Problem requirements
Omit all pictures, then retype the data exactly as given.

Information shown

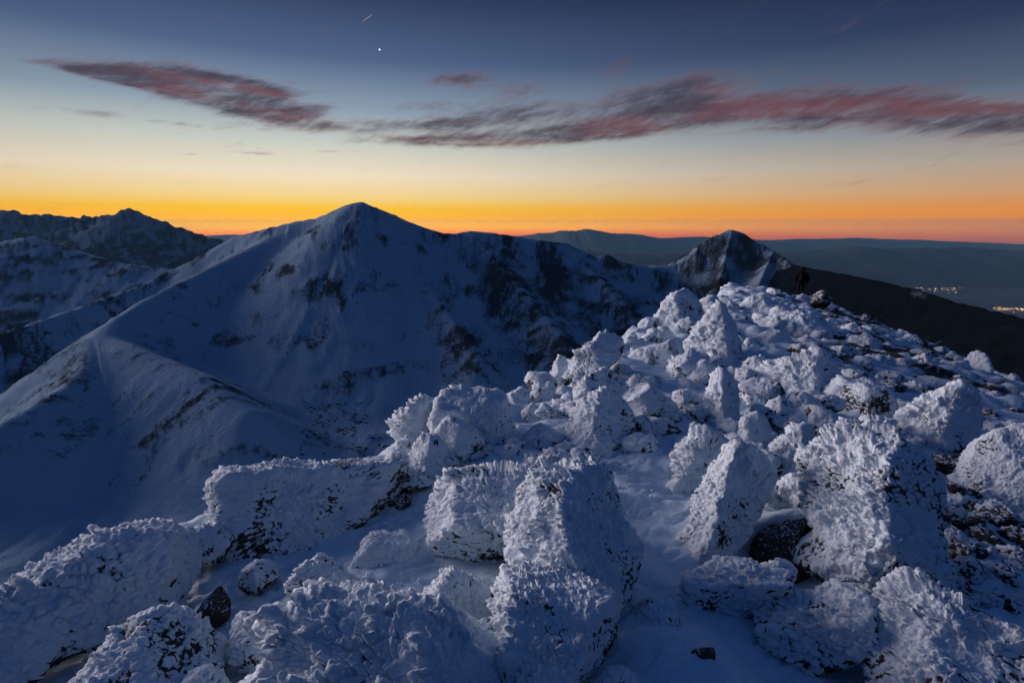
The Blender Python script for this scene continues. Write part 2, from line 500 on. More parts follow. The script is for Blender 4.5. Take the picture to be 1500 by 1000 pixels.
rock('large foreground block covered in big overlapping rime scales at the bottom centre', 2.15,
     [(345, 1060), (370, 1003), (395, 978), (409, 967), (406, 947), (403, 930), (414, 903), (428, 886), (436, 870), (452, 857), (467, 846), (487, 845), (520, 853),
      (542, 857), (575, 870), (608, 879), (644, 886), (688, 903), (723, 914), (726, 956), (734, 1000), (740, 1090), (345, 1090)], .62,
     [[(467, 846, -.1), (420, 960, .1), (600, 980, .8)], [(608, 882, .5), (618, 1000, .95), (725, 950, .1)], [(470, 848, -.2), (690, 905, -.15), (620, 895, .6)]],
     feather=.052, amp=1.15, stretch=1.5, bare=-.2, dens=1.0)
rock('boxy frosted block with a flat top right of the big scaly block', 2.4,
     [(722, 970), (724, 920), (731, 900), (733, 846), (741, 833), (758, 820), (789, 812), (820, 820), (840, 827), (864, 846), (886, 866), (908, 883), (907, 903),
      (901, 930), (886, 956), (871, 985), (845, 1010), (800, 1080), (736, 1080), (722, 1000)], .9,
     [[(741, 886, .75), (904, 886, .45), (790, 812, -.75)], [(741, 890, .75), (900, 890, .45), (800, 1010, 1.0)], [(733, 850, -.3), (724, 960, .2), (750, 920, .85)], [(904, 890, .1), (880, 960, .1), (860, 930, .75)]],
     feather=.036, amp=1.15, stretch=1.2, dens=1.0, bare=.12)
rock('tall blunt boulder with serrated left edge behind the boxy frosted block', 3.0,
     [(745, 755), (757, 746), (758, 714), (778, 702), (790, 686), (816, 680), (842, 676), (852, 669), (871, 670), (900, 686), (919, 719), (936, 774), (941, 808),
      (926, 850), (912, 885), (870, 900), (800, 880), (768, 830), (762, 806), (752, 786)], .85,
     [[(760, 720, .1), (760, 800, .35), (850, 760, .95)], [(870, 672, -.2), (860, 860, .95), (935, 790, -.35)], [(790, 686, -.15), (870, 674, -.35), (840, 720, .7)]],
     feather=.042, amp=1.1, dens=1.0, bare=.16)
rock('broad flat-topped boulder with a dark hollow beneath it in the centre', 3.6,
     [(672, 681), (703, 665), (734, 665), (787, 663), (816, 666), (840, 680), (850, 720), (835, 790), (790, 830), (754, 828), (730, 836), (696, 842), (672, 834),
      (641, 830), (626, 813), (623, 794), (631, 760), (626, 736), (636, 712), (648, 695)], .85,
     [[(703, 672, -.5), (800, 671, -.5), (700, 775, .75)], [(640, 775, .6), (760, 780, .75), (700, 842, -.35)], [(640, 700, -.5), (630, 790, .1), (670, 780, .7)]],
     feather=.042, amp=1.0, dens=1.0)
rock('low frosted hump below the dark hollow of the broad flat-topped boulder', 2.72,
     [(590, 890), (600, 868), (622, 851), (651, 832), (690, 845), (735, 836), (742, 900), (722, 945), (640, 940), (592, 915)], .6, feather=.034, amp=.9)
rock('long rectangular block with a bright snowy top edge on the left side of the ridge', 4.1,
     [(318, 710), (330, 696), (358, 683), (390, 677), (416, 678), (452, 683), (500, 678), (548, 674), (579, 671), (596, 678), (603, 693), (599, 715), (570, 742), (530, 772), (507, 797),
      (464, 812), (414, 818), (370, 814), (330, 806), (303, 786), (312, 760), (318, 735)], .55,
     [[(320, 705, .55), (590, 690, .6), (450, 800, .75)], [(330, 690, .45), (580, 676, .45), (450, 672, -.7)], [(600, 690, .1), (560, 750, .0), (570, 700, .65)]],
     feather=.042, amp=1.1, stretch=1.5, bare=.24, dens=1.0)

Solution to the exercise
The Blender Python script for this scene continues. Write part 2, from line 500 on. More parts follow. The script is for Blender 4.5. Take the picture to be 1500 by 1000 pixels.
rock('large foreground block covered in big overlapping rime scales at the bottom centre', 2.15,
     [(345, 1060), (370, 1003), (395, 978), (409, 967), (406, 947), (403, 930), (414, 903), (428, 886), (436, 870), (452, 857), (467, 846), (487, 845), (520, 853),
      (542, 857), (575, 870), (608, 879), (644, 886), (688, 903), (723, 914), (726, 956), (734, 1000), (740, 1090), (345, 1090)], .62,
     [[(467, 846, -.1), (420, 960, .1), (600, 980, .8)], [(608, 882, .5), (618, 1000, .95), (725, 950, .1)], [(470, 848, -.2), (690, 905, -.15), (620, 895, .6)]],
     feather=.052, amp=1.15, stretch=1.5, bare=-.2, dens=1.0)
rock('boxy frosted block with a flat top right of the big scaly block', 2.4,
     [(722, 970), (724, 920), (731, 900), (733, 846), (741, 833), (758, 820), (789, 812), (820, 820), (840, 827), (864, 846), (886, 866), (908, 883), (907, 903),
      (901, 930), (886, 956), (871, 985), (845, 1010), (800, 1080), (736, 1080), (722, 1000)], .9,
     [[(741, 886, .75), (904, 886, .45), (790, 812, -.75)], [(741, 890, .75), (900, 890, .45), (800, 1010, 1.0)], [(733, 850, -.3), (724, 960, .2), (750, 920, .85)], [(904, 890, .1), (880, 960, .1), (860, 930, .75)]],
     feather=.036, amp=1.15, stretch=1.2, dens=1.0, bare=.12)
rock('tall blunt boulder with serrated left edge behind the boxy frosted block', 3.0,
     [(745, 755), (757, 746), (758, 714), (778, 702), (790, 686), (816, 680), (842, 676), (852, 669), (871, 670), (900, 686), (919, 719), (936, 774), (941, 808),
      (926, 850), (912, 885), (870, 900), (800, 880), (768, 830), (762, 806), (752, 786)], .85,
     [[(760, 720, .1), (760, 800, .35), (850, 760, .95)], [(870, 672, -.2), (860, 860, .95), (935, 790, -.35)], [(790, 686, -.15), (870, 674, -.35), (840, 720, .7)]],
     feather=.042, amp=1.1, dens=1.0, bare=.16)
rock('broad flat-topped boulder with a dark hollow beneath it in the centre', 3.6,
     [(672, 681), (703, 665), (734, 665), (787, 663), (816, 666), (840, 680), (850, 720), (835, 790), (790, 830), (754, 828), (730, 836), (696, 842), (672, 834),
      (641, 830), (626, 813), (623, 794), (631, 760), (626, 736), (636, 712), (648, 695)], .85,
     [[(703, 672, -.5), (800, 671, -.5), (700, 775, .75)], [(640, 775, .6), (760, 780, .75), (700, 842, -.35)], [(640, 700, -.5), (630, 790, .1), (670, 780, .7)]],
     feather=.042, amp=1.0, dens=1.0)
rock('low frosted hump below the dark hollow of the broad flat-topped boulder', 2.72,
     [(590, 890), (600, 868), (622, 851), (651, 832), (690, 845), (735, 836), (742, 900), (722, 945), (640, 940), (592, 915)], .6, feather=.034, amp=.9)
rock('long rectangular block with a bright snowy top edge on the left side of the ridge', 4.1,
     [(318, 710), (330, 696), (358, 683), (390, 677), (416, 678), (452, 683), (500, 678), (548, 674), (579, 671), (596, 678), (603, 693), (599, 715), (570, 742), (530, 772), (507, 797),
      (464, 812), (414, 818), (370, 814), (330, 806), (303, 786), (312, 760), (318, 735)], .55,
     [[(320, 705, .55), (590, 690, .6), (450, 800, .75)], [(330, 690, .45), (580, 676, .45), (450, 672, -.7)], [(600, 690, .1), (560, 750, .0), (570, 700, .65)]],
     feather=.042, amp=1.1, stretch=1.5, bare=.24, dens=1.0)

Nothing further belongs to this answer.